Comme cet homme, nous ne faisons pas toujours les bonnes associations en interprétant la Bible. Voici un exemple que j’ai vu très souvent. Vous connaissez le verset où Paul dit : « la lettre tue, mais l'Esprit vivifie »? L’association que l’on fait souvent est que l’enseignement sec de la Bible tue, mais les communications compatissantes avec l’onction du Saint-Esprit restaurent... Cette interprétation n’a cependant rien à voir avec ce que Paul dit, il s’agit d’une « interprétation particulière ». Dans ce passage Paul compare l’Ancienne Alliance et la Nouvelle Alliance; l’Ancienne Alliance (la lettre) n’avait pas pour but de donner la vie éternelle, mais de condamner le péché, tandis que la Nouvelle Alliance (l’Esprit) donne la vie. Ainsi, « la lettre tue, mais l'Esprit vivifie », mais pour arriver à comprendre ce verset, il faut laisser le reste du passage et les passages parallèles faire l’interprétation pour nous. Ceci est « la règle infaillible pour l’interprétation de l’Écriture ».

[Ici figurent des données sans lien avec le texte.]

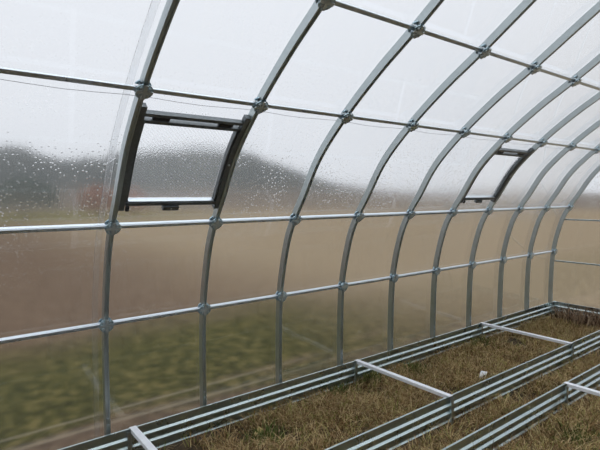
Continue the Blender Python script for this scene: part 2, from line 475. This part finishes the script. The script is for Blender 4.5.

Une dernière chose avant de passer à notre prochain point. Une Église réformée est une Église confessionnelle. Être confessionnel signifie que nous adhérons à une confession de foi. La vérité s’exprime dans des mots et se résume par des propositions compréhensibles. Être confessionnel signifie que nous avons une compréhension commune de la vérité puisque la vérité a été destinée à être comprise ecclésialement : « l'Église du Dieu vivant [est] la colonne et l'appui de la vérité » (1 Tm 3.15). C’est par l’Église que Dieu a destiné la vérité à être comprise, affirmée et élevée et ce, de manière corporative. L’interprétation de l’Église n’est pas infaillible, mais elle est beaucoup plus sûre que l’interprétation privée. Être réformé signifie se soumettre aux vérités bibliques que l’Église chrétienne a affirmées et élevées au cours de son histoire. Ces vérités ne sont pas seulement des balises générales, mais sont l’essence même de la foi. L’unité de la foi est une unité confessionnelle. L’histoire confirme que plus les croyants penchent vers le solo Scriptura, plus ils se divisent.
Lecture supplémentaire 2 P 1.19-21
1 Keith A. Mathison, « Sola Scriptura », p. 51.